Un objeto, una caja de bombones regalo de mi abuelo a la abuela en 1920 se convirtió con el paso del tiempo en un bien familiar. Posiblemente lo herede alguno de mis hijos.
El artesano que la fabricó la hizo de madera maciza, trabajada con mano de ebanista y pensada para que dure una eternidad, como se fabricaban casi todas las cosas antes cuando no se había impuesto la moda consumista del “se usa y se tira”.
Lo llamativo de esa caja es que se ha mudado de casas y de dueños sin perder su belleza. Por los cuidados recibidos ese cofre luce como nuevo.
Guarda recuerdos: cartas de amor que mi abuelo adolescente escribía con muchos errores por su falta de estudios, pero tan conmovedoras que no le era necesario saber de ortografía para enamorar.
El acróstico lleno de picardía que los amigos de mi padre hicieron con su nombre para la despedida de soltero.
Los pañuelos de batista que mi madre bordaba con los colores brillantes de los hilos Corona. Labores de cuando estudiaba corte y confección, capacitación necesaria para toda muchacha de su época.
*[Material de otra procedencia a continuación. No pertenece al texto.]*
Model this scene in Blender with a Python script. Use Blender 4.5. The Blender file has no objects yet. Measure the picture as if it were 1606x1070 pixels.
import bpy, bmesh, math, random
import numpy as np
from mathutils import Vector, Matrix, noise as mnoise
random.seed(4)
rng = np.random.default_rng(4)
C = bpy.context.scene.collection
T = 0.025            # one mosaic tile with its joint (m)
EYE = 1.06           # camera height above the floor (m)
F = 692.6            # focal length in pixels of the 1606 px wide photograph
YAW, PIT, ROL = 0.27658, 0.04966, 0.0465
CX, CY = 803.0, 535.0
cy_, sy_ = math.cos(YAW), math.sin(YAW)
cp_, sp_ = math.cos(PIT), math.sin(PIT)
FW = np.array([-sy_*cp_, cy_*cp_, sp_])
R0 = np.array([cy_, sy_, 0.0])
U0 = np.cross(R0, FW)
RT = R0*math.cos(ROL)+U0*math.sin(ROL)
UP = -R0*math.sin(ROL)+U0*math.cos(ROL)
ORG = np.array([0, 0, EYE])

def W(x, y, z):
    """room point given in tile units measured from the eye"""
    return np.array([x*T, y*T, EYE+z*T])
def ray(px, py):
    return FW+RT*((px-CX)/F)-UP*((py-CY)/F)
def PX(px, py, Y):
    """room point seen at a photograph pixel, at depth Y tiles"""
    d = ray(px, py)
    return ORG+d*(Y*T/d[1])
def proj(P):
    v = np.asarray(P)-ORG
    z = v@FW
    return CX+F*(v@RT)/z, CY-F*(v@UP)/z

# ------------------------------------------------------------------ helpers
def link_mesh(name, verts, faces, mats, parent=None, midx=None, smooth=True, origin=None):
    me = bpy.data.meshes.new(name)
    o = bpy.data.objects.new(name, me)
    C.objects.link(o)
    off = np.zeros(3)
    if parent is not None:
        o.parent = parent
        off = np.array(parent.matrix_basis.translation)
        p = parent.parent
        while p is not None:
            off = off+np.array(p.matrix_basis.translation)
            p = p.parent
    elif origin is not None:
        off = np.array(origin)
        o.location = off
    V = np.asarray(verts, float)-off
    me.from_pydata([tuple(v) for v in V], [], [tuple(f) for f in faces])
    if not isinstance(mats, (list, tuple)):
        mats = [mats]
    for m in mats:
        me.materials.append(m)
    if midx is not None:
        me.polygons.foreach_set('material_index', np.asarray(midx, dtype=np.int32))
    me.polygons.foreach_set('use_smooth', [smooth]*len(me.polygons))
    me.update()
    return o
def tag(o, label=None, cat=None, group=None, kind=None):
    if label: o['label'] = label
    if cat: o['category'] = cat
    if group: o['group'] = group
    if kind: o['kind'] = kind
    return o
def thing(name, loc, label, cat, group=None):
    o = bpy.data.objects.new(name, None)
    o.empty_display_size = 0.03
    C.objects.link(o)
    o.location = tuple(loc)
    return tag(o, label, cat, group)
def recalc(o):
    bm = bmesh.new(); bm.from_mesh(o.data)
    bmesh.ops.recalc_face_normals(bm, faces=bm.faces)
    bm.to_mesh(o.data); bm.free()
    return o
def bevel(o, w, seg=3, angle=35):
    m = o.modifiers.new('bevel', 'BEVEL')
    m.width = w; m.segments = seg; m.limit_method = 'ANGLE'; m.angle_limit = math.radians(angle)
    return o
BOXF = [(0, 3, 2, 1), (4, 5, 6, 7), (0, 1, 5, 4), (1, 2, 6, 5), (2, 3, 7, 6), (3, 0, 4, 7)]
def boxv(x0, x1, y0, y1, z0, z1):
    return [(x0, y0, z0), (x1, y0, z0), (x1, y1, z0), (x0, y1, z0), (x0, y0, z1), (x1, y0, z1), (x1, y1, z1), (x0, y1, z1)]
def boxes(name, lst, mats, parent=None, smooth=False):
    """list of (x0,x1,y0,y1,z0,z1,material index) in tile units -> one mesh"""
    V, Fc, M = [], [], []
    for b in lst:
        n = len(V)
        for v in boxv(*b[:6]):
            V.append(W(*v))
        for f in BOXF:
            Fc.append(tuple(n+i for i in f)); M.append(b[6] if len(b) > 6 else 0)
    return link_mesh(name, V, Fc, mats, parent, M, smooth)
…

Atesora también el rosario de cristal de roca que usamos mi hermana y yo para nuestras comuniones y que llevé para mi casamiento religioso. Mi hermana me lo cedió fácilmente porque desde hace años practica budismo. Al rosario me gusta mirarlo al sol porque el cristal de roca se descompone en un arco iris de colores.
La caja guarda también tarjetas de nacimientos e invitaciones de cumpleaños. Estampitas de bautismos, comuniones y defunciones.
Las de fallecimiento se han ido profanando, las más antiguas tienen impresa una oración, se suponía que se la rezaba recordando al difunto. Ahora las han lavado de palabras religiosas, solo son un recordatorio de la fecha y del lugar de entierro. No está la de mi padre.
Su decisión cuando aún vivía era que lo cremaran en lugar de darle cristiana sepultura. Nos hizo prometer a sus hijas que sus cenizas serían esparcidas por la cancha del club del que fue vitalicio, su amado Boca Juniors.
Para cumplirle el deseo nos anotamos en una visita guiada al club de la ribera. Escuchamos pacientemente al guia explicar lo que no nos interesaba que nos explique y ante un descuido de él y el contingente, nos alejamos del grupo como quien se queda mirando algo y papá voló enrareciendo el aire por unos instantes para ser pronto parte de ese pasto verde prolijamente cortado, el del campo de juego que como él vió sufrir y disfrutar, perder y ganar a su querido equipo. Fue una despedida tragicómica.
No estoy siendo fiel al decir que las estampitas de defunción están en ese cofre, me corrijo, estaban.
Tengo días melancólicos en los que voy en busca de recuerdos. Un día de esos se me ocurrió que no podían estar juntos el nacer y el morir y separe las estampas, desde entonces sólo quedan en la caja las de celebraciones.
Siempre fui afecta a las celebraciones. Me encanta hacer guirnaldas, preparar sorpresas, recibir invitados y que la casa se llene de familiares y amigos. Lo que más me gusta es respirar el tiempo de preparación para las fiestas.
De vez en cuando acaricio ese cofre como si fuera una niña necesitada de ternuras.
Cuando murió la abuela ninguno de sus hijos reclamó esa caja de bombones.
Creo que mis tíos sabían poco de su madre y no habrán querido a sus años enterarse de secretos. El tío Tito ya se había desilusionado bastante cuando le pidió la libreta de casamiento para hacer un trámite y la madre lo tuvo de un día para el otro y finalmente le dijo que la había perdido, siempre le quedó la duda ¿Estaban sus padres casados legalmente?
Ninguno tuvo la osadía de Pandora.
La primera vez que abrí esa caja se deslizaron por mis manos fotos tan antiguas que no reconocí a nadie con excepción de la abuela.
Mamá murió años antes que ella.
En la caja había un papel de servilleta doblado con el sello de los labios de mi madre, que después de pintarlos de carmín solía sacar el exceso de rouge de esa manera.
Abracé ese pequeño papel y agradecí a la abuela por haber guardado el beso de su hija en su caja de madera.